■ TASK TO COMPLETE ■
Extract the complete listing and output it unchanged.

■ DATA LINES ■

....

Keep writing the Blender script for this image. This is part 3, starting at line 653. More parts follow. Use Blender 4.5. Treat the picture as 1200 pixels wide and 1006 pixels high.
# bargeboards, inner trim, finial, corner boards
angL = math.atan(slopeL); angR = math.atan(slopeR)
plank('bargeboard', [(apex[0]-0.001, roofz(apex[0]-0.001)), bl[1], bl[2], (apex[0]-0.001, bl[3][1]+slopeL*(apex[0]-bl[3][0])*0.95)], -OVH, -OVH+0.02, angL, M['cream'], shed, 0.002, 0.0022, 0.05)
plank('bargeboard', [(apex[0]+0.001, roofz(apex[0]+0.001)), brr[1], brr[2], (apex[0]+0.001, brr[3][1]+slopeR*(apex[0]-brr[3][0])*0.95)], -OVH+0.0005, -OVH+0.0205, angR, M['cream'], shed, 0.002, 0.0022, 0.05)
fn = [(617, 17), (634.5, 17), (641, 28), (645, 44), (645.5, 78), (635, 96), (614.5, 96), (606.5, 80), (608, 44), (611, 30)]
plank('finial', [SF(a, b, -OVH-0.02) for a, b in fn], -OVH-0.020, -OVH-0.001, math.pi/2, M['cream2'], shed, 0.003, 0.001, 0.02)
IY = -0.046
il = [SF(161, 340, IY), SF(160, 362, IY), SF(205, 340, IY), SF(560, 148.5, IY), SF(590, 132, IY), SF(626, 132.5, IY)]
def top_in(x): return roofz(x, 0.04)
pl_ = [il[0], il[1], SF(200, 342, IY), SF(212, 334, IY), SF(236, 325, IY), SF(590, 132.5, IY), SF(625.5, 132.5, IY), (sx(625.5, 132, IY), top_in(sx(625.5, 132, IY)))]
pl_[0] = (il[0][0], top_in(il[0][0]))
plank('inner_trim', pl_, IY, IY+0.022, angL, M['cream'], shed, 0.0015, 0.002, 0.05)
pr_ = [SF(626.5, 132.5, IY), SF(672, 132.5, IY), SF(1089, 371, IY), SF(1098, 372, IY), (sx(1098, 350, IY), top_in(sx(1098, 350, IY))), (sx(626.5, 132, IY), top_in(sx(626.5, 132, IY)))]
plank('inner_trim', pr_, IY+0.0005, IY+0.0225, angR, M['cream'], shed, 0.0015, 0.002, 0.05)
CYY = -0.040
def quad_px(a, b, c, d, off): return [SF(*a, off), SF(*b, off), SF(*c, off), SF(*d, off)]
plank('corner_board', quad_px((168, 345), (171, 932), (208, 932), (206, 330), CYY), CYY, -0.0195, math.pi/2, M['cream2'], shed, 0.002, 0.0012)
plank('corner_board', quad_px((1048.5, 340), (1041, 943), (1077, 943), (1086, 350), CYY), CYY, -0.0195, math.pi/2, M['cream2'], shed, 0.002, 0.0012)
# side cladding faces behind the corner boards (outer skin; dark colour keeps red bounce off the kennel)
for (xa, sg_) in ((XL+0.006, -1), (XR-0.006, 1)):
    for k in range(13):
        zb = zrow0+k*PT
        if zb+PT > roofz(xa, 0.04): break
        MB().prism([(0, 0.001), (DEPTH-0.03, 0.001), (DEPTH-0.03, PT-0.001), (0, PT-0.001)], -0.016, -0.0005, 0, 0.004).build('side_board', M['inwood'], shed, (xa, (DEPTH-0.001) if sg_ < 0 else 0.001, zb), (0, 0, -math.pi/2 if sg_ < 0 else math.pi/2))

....

■ THE SOLUTION ■
Keep writing the Blender script for this image. This is part 3, starting at line 653. More parts follow. Use Blender 4.5. Treat the picture as 1200 pixels wide and 1006 pixels high.
# bargeboards, inner trim, finial, corner boards
angL = math.atan(slopeL); angR = math.atan(slopeR)
plank('bargeboard', [(apex[0]-0.001, roofz(apex[0]-0.001)), bl[1], bl[2], (apex[0]-0.001, bl[3][1]+slopeL*(apex[0]-bl[3][0])*0.95)], -OVH, -OVH+0.02, angL, M['cream'], shed, 0.002, 0.0022, 0.05)
plank('bargeboard', [(apex[0]+0.001, roofz(apex[0]+0.001)), brr[1], brr[2], (apex[0]+0.001, brr[3][1]+slopeR*(apex[0]-brr[3][0])*0.95)], -OVH+0.0005, -OVH+0.0205, angR, M['cream'], shed, 0.002, 0.0022, 0.05)
fn = [(617, 17), (634.5, 17), (641, 28), (645, 44), (645.5, 78), (635, 96), (614.5, 96), (606.5, 80), (608, 44), (611, 30)]
plank('finial', [SF(a, b, -OVH-0.02) for a, b in fn], -OVH-0.020, -OVH-0.001, math.pi/2, M['cream2'], shed, 0.003, 0.001, 0.02)
IY = -0.046
il = [SF(161, 340, IY), SF(160, 362, IY), SF(205, 340, IY), SF(560, 148.5, IY), SF(590, 132, IY), SF(626, 132.5, IY)]
def top_in(x): return roofz(x, 0.04)
pl_ = [il[0], il[1], SF(200, 342, IY), SF(212, 334, IY), SF(236, 325, IY), SF(590, 132.5, IY), SF(625.5, 132.5, IY), (sx(625.5, 132, IY), top_in(sx(625.5, 132, IY)))]
pl_[0] = (il[0][0], top_in(il[0][0]))
plank('inner_trim', pl_, IY, IY+0.022, angL, M['cream'], shed, 0.0015, 0.002, 0.05)
pr_ = [SF(626.5, 132.5, IY), SF(672, 132.5, IY), SF(1089, 371, IY), SF(1098, 372, IY), (sx(1098, 350, IY), top_in(sx(1098, 350, IY))), (sx(626.5, 132, IY), top_in(sx(626.5, 132, IY)))]
plank('inner_trim', pr_, IY+0.0005, IY+0.0225, angR, M['cream'], shed, 0.0015, 0.002, 0.05)
CYY = -0.040
def quad_px(a, b, c, d, off): return [SF(*a, off), SF(*b, off), SF(*c, off), SF(*d, off)]
plank('corner_board', quad_px((168, 345), (171, 932), (208, 932), (206, 330), CYY), CYY, -0.0195, math.pi/2, M['cream2'], shed, 0.002, 0.0012)
plank('corner_board', quad_px((1048.5, 340), (1041, 943), (1077, 943), (1086, 350), CYY), CYY, -0.0195, math.pi/2, M['cream2'], shed, 0.002, 0.0012)
# side cladding faces behind the corner boards (outer skin; dark colour keeps red bounce off the kennel)
for (xa, sg_) in ((XL+0.006, -1), (XR-0.006, 1)):
    for k in range(13):
        zb = zrow0+k*PT
        if zb+PT > roofz(xa, 0.04): break
        MB().prism([(0, 0.001), (DEPTH-0.03, 0.001), (DEPTH-0.03, PT-0.001), (0, PT-0.001)], -0.016, -0.0005, 0, 0.004).build('side_board', M['inwood'], shed, (xa, (DEPTH-0.001) if sg_ < 0 else 0.001, zb), (0, 0, -math.pi/2 if sg_ < 0 else math.pi/2))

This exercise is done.